Vows, Jack decided, were his favorite types of thoughts: far better than oaths, swears, pledges, or contracts.
“Where the hell am I?” thought Jack, as his mind snapped back to the present like the elastic on his underwear.
“Yes, yes, I’m driving along, gotta lose these cops that are chasing me. Where am I headed again?”
“Zeibarts… McDonalds… Oh! I know where I am, but I’m heading the wrong direction!”
Xylophone music blared in Jack’s appendix, and Jack had to scream over the noise. “Have I been drugged?” “Maybe someone slipped you some milk,” Jack responded. “Very funny. I think these hallucinations are getting worse.” “Duly noted,” Jack duly noted, just before he lost control of the car, which slammed promptly into a pole.
Amnesia resulted from the accident, leaving poor Jack, like Amberlei, unable to get the alphabet right.
But Jack knew that, before he got bogged down in self-criticism over his alphabetizing skills, he’d need to get as far away from the busted-ass Bronco with the single black glove on the floor as possible.
“Creak,” went the leather upholstery as he crawled across what was left of the car’s front seat. He began to open the side door, and froze. Why was he in the wrecked car? Who’s car was it? Why was he trying to get out? Why did he have an earth-shaking headache? He strained his mind for answers, but grasped at straws.
Dizzy and confused he cralwed clear of the wreckage.
(Gadfly, one sentence per the OP… Two will get by… Paragraphs are pushing the limits a bit much)
Dazedly, and desperately clutching a handful of straws, Jack pushed the car door open, to find Detective Underwood standing just outside the car door.
“Eek!”, Jack shrieked.
‘fried ice cream, jack?’ said underwood with a sneer, shoving the ice cream into jack’s mouth, ‘i hear you like dairy…’

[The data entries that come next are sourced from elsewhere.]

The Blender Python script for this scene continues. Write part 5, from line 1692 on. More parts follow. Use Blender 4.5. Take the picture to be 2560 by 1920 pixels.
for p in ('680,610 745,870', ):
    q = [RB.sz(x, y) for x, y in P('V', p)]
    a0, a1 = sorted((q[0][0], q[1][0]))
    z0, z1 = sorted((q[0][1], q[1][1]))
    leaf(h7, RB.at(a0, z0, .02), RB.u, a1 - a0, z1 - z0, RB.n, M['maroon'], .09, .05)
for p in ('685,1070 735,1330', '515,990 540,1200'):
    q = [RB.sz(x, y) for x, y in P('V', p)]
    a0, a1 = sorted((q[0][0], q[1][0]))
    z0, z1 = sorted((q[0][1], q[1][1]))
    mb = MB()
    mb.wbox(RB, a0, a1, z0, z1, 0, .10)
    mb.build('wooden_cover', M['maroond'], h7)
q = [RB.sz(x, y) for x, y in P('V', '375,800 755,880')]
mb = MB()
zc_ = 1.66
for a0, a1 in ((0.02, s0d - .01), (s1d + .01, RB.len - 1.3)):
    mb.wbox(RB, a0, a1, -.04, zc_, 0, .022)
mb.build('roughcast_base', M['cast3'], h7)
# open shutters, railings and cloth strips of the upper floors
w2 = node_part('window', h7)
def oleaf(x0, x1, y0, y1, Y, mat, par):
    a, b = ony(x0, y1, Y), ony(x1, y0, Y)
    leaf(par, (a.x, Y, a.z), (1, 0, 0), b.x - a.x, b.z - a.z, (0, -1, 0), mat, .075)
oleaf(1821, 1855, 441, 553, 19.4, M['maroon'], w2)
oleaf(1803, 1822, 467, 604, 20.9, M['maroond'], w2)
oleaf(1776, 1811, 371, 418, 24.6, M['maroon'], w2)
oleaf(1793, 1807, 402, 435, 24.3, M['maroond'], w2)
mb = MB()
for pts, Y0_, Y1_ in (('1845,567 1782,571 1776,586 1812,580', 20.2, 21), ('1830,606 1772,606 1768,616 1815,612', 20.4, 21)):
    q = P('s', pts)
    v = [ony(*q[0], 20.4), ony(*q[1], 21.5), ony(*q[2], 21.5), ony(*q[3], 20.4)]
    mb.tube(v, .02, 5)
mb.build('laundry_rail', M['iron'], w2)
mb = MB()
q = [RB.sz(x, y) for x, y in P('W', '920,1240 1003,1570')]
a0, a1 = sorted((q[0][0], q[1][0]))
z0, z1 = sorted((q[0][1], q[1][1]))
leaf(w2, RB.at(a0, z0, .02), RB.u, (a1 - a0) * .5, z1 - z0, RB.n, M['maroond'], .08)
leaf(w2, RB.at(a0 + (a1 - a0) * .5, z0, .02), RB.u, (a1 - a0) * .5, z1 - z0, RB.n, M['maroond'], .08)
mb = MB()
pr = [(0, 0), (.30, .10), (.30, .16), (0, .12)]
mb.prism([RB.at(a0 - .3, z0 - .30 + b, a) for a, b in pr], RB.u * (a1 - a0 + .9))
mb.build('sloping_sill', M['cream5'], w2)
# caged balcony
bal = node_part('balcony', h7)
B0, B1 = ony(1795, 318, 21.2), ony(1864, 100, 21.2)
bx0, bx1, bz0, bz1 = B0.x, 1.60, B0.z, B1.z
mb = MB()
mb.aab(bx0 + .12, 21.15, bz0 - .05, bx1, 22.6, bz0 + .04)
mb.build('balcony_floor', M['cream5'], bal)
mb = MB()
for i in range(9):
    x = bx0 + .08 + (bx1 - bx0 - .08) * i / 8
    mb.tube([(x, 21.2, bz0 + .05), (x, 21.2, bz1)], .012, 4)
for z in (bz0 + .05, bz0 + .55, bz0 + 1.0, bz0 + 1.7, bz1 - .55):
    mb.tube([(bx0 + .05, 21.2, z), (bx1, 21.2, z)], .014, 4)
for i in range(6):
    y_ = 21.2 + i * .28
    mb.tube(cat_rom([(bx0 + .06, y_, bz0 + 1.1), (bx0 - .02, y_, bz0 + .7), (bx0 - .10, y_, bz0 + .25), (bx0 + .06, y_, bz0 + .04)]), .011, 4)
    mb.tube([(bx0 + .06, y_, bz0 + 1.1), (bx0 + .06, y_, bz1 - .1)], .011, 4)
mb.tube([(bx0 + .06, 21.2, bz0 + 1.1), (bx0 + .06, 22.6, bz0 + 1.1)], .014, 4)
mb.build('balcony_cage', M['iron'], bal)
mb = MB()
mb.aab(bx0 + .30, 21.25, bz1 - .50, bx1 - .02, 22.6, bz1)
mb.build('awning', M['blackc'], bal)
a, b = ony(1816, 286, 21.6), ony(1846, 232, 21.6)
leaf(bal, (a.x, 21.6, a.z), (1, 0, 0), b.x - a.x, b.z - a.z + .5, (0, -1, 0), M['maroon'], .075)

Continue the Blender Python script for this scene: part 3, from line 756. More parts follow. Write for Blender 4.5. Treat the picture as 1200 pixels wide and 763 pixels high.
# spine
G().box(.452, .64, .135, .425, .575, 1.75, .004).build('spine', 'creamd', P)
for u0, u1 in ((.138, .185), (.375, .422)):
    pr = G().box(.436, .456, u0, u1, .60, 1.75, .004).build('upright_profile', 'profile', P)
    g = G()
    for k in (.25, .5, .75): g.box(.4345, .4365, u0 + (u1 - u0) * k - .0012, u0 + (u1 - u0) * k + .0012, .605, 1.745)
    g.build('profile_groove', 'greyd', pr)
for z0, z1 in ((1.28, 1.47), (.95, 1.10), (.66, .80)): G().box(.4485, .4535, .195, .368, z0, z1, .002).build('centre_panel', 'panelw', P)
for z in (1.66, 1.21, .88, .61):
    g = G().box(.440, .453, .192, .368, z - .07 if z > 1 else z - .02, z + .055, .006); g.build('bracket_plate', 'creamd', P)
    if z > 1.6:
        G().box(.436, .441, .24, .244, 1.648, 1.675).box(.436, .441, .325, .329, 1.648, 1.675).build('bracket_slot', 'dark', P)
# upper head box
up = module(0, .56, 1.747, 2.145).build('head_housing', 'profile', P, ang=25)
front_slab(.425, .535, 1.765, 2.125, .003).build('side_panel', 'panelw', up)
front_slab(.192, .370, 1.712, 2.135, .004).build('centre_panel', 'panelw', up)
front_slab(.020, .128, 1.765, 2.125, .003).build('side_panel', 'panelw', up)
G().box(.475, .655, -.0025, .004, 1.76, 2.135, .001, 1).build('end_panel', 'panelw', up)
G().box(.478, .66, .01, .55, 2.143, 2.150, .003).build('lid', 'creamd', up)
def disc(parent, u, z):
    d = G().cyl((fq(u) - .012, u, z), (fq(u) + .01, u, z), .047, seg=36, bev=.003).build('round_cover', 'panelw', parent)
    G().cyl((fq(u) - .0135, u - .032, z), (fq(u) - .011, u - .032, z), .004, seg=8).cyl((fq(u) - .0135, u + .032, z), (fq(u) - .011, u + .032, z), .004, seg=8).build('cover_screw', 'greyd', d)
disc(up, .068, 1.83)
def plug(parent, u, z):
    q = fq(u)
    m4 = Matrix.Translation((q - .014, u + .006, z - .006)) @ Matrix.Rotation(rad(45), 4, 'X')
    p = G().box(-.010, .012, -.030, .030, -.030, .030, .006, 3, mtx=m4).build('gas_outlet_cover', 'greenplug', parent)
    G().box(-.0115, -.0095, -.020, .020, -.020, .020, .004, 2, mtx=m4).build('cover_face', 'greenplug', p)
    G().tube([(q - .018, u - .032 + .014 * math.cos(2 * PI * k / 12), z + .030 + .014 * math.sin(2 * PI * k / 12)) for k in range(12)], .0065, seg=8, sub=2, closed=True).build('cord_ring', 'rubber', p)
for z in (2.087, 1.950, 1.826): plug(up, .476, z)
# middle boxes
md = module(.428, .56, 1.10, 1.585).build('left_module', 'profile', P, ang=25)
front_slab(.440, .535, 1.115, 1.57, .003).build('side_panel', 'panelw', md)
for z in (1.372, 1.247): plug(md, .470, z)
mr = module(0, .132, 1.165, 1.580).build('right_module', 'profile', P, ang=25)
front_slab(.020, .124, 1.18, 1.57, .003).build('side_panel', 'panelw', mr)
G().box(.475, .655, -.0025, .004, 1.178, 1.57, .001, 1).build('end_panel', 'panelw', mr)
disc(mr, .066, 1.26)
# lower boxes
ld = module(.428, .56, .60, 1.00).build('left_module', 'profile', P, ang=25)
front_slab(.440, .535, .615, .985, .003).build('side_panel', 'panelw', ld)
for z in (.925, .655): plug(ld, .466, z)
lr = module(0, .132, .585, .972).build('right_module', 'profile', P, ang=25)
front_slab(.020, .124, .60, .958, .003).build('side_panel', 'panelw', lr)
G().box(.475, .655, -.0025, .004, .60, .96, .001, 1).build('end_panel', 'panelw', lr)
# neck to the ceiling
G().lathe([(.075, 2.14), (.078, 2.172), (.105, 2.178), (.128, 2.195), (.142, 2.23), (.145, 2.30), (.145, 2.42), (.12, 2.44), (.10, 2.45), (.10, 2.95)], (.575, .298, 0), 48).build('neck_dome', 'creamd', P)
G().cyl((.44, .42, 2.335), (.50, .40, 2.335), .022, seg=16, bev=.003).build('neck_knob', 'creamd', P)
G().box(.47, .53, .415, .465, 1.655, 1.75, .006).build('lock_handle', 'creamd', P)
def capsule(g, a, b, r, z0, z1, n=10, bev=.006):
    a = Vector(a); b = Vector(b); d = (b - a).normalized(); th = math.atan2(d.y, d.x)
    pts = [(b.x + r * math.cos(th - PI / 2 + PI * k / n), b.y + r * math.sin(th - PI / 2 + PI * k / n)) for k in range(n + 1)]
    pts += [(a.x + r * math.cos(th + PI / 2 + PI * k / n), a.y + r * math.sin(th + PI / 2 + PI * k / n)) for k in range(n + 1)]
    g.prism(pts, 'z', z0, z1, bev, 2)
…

“Gah!” Jack yelled through his ice-cream filled mouth, as Detective Underwood pulled off a mask to reveal the face of Mr. Sneckenbarger.
“Had me, you would have, if it weren’t for my meddling kids”, sneered Mr. Sneckenbarger, as his older child pulled the spike strip up from the road.
“I don’t understand, Nathan,” Jack said dazedly. “Why are you talking like Yoda?”
“Just watch this incedental flashback scene, and all will become clear.”
King Crimson’s “Court of the Crimson King” drifted through Jack’s ears as his vision became blurry and the scene changed…
Later:
Jack: “I understand now! My name is really Lemming… of the BDA! I was sent here to uncover a secret plot to steal fillings!”
Mr. Sneckenbarger: “Oh, no. Someone put on the wrong flashback reel.”
“Maybe I will have to explain the situation the old way, without flashbacks,” he said.
“Now talk, you bastard!” cried Jack, leaping to his feet.